Because most people don't care. Most of the people who do the above - especially pasting jokes on Facebook walls - aren't mad or bad. They're just normal people. Why, you might even be married to one. So while obviously some people post jokes to gain kudos, I'd argue that it doesn't occur to most people that a joke 'belongs' to anyone. No, those who do care - and understandably so - are the professional comedians and comedy writers whose reputations and careers depend on the jokes they produce.

That's why Keith Chegwin's tweeting of other people's jokes caused such a furore earlier this year - because as a professional entertainer (and I think that's Cheggers' job description), he should, in theory, understand what comic Simon Evans politely put it to him: "These jokes are by professional comedians and it's simply not on to use them in this way." In short: there is a gentlemen's agreement that in the world of comedy you don't use other people's material. Because not only are jokes are a comedian's currency - if they're out there doing the rounds and/or coming out of other people's mouths, they (and you) lose value - but they take little things like, y'know, skill, and thought, and talent to create.

Before the Internet, you could probably use other people's jokes and they'd never know. On top of that, comedy was more regional - and a comic could perform the same gag in Bolton as in Folkestone, say, confident that neither audience would have heard it. But now, good jokes spread like wildfire on the internet, and in doing so, swiftly become 'public property'. Great gags have always done so, of course - who knows who wrote the 'Why the long face?' joke? - but the web means it's happening on an unprecedented level. Many comedians have become resigned to this situation - says @Its_Death: "People copy and paste my jokes most days. I've learned to live with it otherwise I'd spend the time screaming" - and as a result, some are wary of tweeting so many gags. Gary Delaney, for example, is just one comedian who restricts the jokes he puts on Twitter these days, saying: "I post far less than I used to - and only jokes I consider surplus to requirements, rather than A-grade stuff. It's a shame."

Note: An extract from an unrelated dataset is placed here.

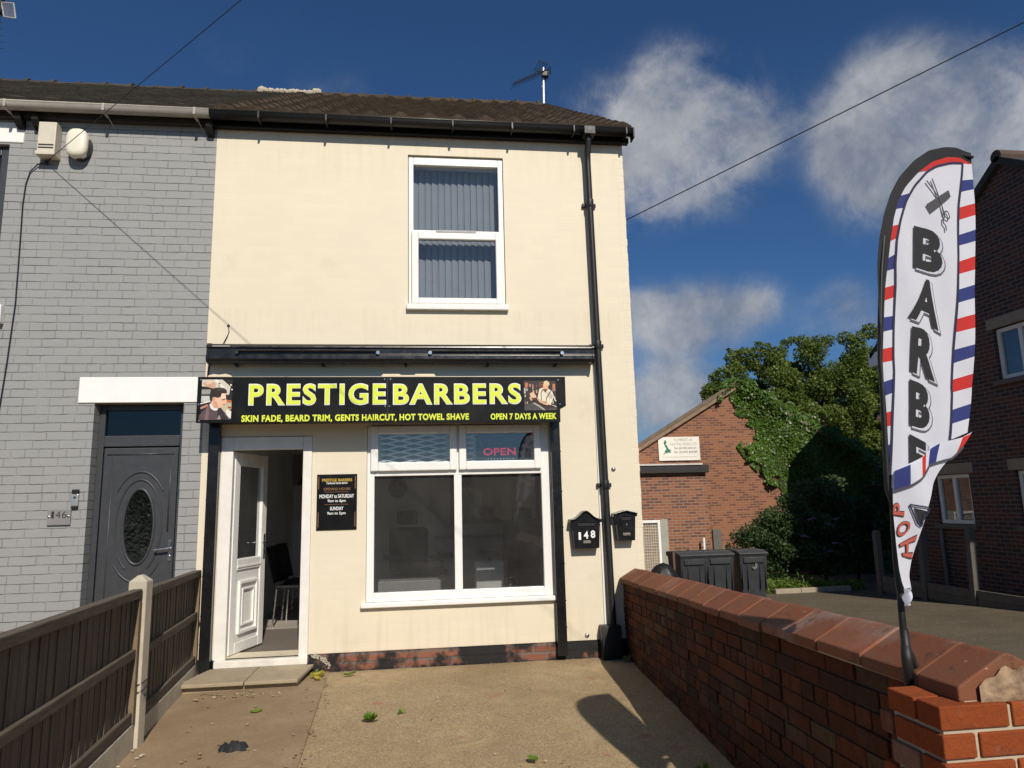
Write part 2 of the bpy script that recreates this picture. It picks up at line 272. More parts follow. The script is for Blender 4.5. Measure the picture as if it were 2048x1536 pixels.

So jokes and funny images do the rounds, and while the professional entertainment world may care, @JoePublic doesn't. It would be nice to think that some sort of new, online etiquette could become the norm when it comes to crediting creative content, but it seems that no amount of admonishing or pointing out that "actually, y'know, @SoAndSo said that first" will change things. Not just because the horse has well and truly bolted and is now standing at the other end of the minefield chewing grass and eyeing us suspiciously; but because our need to share jokes and stories is, ultimately, a very human one. Of course it would be wonderful if all art was credited as it should be; but it never will be, and we're fighting a losing battle if we think otherwise. A losing battle with horses in minefields. Yeah. Just think about that for a moment.

To my mind, comedians are probably best off realising that - as Have I Got News For You and Horrible Histories writer Dave Cohen points out in this Chortle article - a) jokes will always get nicked and b) performance and execution are also key to success (and that's something that can't be mimicked online).

And remember Bruno Kirby's excitement in When Harry Met Sally, when he gushes "No one's every quoted me back to me before!"? People may not know or care about their sources, but the very fact that you've delighted or excited them enough that they're passing your words/picture around like new folklore is surely a sign of success. When I saw the uncredited joke "'I do a great impersonation of Imran Khan's ex-wife.' 'Jemima?' 'No, I just do her voice'" posted by my sister on her Facebook wall, for example, I immediately alerted Twitter funnyman @jacques_aih - who I knew had written that joke. Not because I thought he should be angry about it, but because to me, it was evidence that he had 'arrived'. As comedian @TonyCowards says: "My record is 45 minutes from me tweeting a joke to one of my mates telling me they'd been texted it." Perhaps that's the record we should all be aiming to beat?